Ontario passed legislation last year in an attempt to satisfy critics, but it didn’t receive Royal Assent before the latest election. It sits in limbo. The new government is looking to put forward its own version, and in the meantime, we’ve learned the use of solitary confinement in Ontario’s provincial jails has actually increased.

The Liberal federal government promised a different perspective on the Conservative tough-on-crime agenda, and the present scrutiny of solitary confinement policy prompted prioritizing a look-see in that direction. But, the government stalled and delayed, and two major segregation law suits, one in B.C. and the other in Ontario, went against it.

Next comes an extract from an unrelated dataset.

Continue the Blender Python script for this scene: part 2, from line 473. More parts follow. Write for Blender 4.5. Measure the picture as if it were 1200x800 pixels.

Our government appealed the court decisions on the one hand, and put forward Bill C-83 as a ‘solution’ on the other. As a compromise, the courts in Ontario and B.C. gave Ottawa a few more months to get its act together. C-83 passed first reading and is in committee, but its intent is to mollify all stakeholders by yielding a little to everyone. That spells failure.

Our prison industries are working industriously on apparent changes to solitary confinement which in truth will have little or no impact on improving sentencing goals. Yes, there has to be recourse for circumstances where difficult and dangerous incidents arise, but the proposed federal legislation is vague and subjective where security and control is important.

Federal or provincial, our governments are determined to exclude at-arms-length third party oversight or hard limitations on how long and to what degree it segregates prisoners. It is dead set against any push to “light up the darkness” or make our prison agencies accountable and transparent.

This is one more item getting deserved attention, and we’ll return to it down the road. In the meantime, one wonders…….

……exactly why are our politicians and civil servants afraid to do the right thing?